The microcontroller would be capable of driving each line high or low at one end, although small series resistors should be used to prevent damage in case lines of the cable are shorted to each other. At the other end it can apply either a pullup or pulldown and read the state of each line. A walking 0s and walking 1s pattern should be all you need to check for any opens or cross-conductor shorts. That's only twice as many tests as there are conductors in the cable.

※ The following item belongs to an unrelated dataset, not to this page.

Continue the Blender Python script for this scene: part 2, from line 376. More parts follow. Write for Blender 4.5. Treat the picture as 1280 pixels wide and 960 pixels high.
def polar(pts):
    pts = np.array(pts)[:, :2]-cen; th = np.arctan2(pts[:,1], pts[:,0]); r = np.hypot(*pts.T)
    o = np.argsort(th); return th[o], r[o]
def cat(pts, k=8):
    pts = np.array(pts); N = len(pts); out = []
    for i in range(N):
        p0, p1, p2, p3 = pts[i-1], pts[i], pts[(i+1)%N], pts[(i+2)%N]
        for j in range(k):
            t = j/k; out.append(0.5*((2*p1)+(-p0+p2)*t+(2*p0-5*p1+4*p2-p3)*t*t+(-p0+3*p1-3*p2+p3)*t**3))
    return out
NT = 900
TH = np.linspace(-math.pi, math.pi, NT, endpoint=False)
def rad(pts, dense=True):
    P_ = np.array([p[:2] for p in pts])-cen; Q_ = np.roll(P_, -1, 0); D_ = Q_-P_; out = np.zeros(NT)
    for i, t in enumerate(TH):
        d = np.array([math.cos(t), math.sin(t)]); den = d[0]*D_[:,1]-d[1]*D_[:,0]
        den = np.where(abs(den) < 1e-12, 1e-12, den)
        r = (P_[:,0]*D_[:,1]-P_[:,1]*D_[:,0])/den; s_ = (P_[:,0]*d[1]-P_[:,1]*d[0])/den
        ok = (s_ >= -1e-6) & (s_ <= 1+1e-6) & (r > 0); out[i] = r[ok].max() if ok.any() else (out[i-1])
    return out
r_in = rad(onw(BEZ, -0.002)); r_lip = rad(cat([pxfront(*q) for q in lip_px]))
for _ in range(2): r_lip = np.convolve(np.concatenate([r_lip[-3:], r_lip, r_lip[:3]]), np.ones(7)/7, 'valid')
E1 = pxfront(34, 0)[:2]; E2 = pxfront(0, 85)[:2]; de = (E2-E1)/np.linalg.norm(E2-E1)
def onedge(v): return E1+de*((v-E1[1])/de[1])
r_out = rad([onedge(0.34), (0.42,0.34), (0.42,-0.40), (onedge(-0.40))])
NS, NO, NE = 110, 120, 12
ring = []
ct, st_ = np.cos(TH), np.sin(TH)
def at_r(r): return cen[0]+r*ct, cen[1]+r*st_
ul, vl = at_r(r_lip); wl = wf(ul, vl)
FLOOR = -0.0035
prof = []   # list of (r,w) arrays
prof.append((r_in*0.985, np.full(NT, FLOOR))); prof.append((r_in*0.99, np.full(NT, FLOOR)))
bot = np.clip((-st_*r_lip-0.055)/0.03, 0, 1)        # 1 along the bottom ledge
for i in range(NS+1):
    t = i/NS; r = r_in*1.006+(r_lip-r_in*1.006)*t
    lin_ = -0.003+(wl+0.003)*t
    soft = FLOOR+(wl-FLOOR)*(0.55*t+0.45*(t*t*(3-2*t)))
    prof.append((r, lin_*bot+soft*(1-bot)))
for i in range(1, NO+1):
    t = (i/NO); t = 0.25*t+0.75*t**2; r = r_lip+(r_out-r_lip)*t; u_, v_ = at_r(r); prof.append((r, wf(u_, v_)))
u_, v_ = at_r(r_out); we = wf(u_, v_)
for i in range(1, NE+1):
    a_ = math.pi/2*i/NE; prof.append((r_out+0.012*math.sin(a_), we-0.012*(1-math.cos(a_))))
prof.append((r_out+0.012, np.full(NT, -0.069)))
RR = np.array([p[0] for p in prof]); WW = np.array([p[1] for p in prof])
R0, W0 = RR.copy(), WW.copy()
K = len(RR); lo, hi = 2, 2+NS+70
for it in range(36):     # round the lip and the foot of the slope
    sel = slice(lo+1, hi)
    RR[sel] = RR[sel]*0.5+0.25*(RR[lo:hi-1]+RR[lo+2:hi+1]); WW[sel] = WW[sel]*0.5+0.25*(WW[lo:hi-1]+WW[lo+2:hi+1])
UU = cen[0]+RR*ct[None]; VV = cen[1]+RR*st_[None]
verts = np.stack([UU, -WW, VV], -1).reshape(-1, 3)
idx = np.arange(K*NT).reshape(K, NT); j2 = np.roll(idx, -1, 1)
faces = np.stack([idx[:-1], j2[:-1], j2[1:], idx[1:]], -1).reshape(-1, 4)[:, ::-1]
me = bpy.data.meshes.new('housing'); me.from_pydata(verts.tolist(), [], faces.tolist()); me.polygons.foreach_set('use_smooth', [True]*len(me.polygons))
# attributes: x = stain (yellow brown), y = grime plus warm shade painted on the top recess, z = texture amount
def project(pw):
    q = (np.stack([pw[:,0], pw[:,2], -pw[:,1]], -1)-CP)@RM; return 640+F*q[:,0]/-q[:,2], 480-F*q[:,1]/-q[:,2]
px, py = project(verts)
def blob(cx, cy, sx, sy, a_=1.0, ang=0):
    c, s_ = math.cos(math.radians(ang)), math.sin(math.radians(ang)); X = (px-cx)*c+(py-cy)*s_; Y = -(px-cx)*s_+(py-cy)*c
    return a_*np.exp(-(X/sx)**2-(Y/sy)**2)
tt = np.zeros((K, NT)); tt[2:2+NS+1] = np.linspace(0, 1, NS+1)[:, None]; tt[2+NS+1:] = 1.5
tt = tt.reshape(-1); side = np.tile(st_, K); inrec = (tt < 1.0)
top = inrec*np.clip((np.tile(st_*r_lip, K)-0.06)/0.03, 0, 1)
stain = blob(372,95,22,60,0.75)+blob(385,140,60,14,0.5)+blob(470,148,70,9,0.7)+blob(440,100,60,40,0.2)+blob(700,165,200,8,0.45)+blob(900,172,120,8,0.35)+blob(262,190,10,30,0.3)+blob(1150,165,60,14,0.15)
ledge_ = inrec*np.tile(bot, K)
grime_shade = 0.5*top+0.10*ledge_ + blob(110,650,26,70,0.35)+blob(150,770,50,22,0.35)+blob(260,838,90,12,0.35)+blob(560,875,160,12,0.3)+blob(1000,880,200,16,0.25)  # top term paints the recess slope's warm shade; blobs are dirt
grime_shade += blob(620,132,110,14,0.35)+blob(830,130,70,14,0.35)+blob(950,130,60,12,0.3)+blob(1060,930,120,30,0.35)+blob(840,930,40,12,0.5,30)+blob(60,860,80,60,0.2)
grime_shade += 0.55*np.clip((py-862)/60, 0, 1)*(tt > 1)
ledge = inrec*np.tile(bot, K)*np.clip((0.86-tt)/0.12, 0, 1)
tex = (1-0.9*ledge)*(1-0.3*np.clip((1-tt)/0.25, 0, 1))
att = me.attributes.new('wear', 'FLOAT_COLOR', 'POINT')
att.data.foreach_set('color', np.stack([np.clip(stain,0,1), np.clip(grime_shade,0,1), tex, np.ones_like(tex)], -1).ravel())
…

The whole test would be instantaneous in human time, and you'd get a single simple good/bad indication immediately. That's a lot better than a bunch of individual good/bad indications. People get tired and make mistakes. Asking production techs to look at a bunch of different indicators to ultimately get a single yes/no answer is not a good idea. Make it simple, and thereby difficult to mess up.


For me, the simplest way would be this one.

For an N-wire cable, get an MCU with at least 2·N available GPIO lines. Connect both ends of your cable to the 2·N lines, like this (where I've used a 3-conductor cable as an example):

Schematic

The N upper lines would be open-drain outputs. The N lower lines would be inputs. For each one of the N wires of your cable, you would activate (pulling down) only one output (keeping the other N-1 outputs in high impedance), and read all N inputs. This way, you'd be able to detect opens, shorts, and crossings.

You would have an immediate and thorough result, without needing a human to watch LEDs.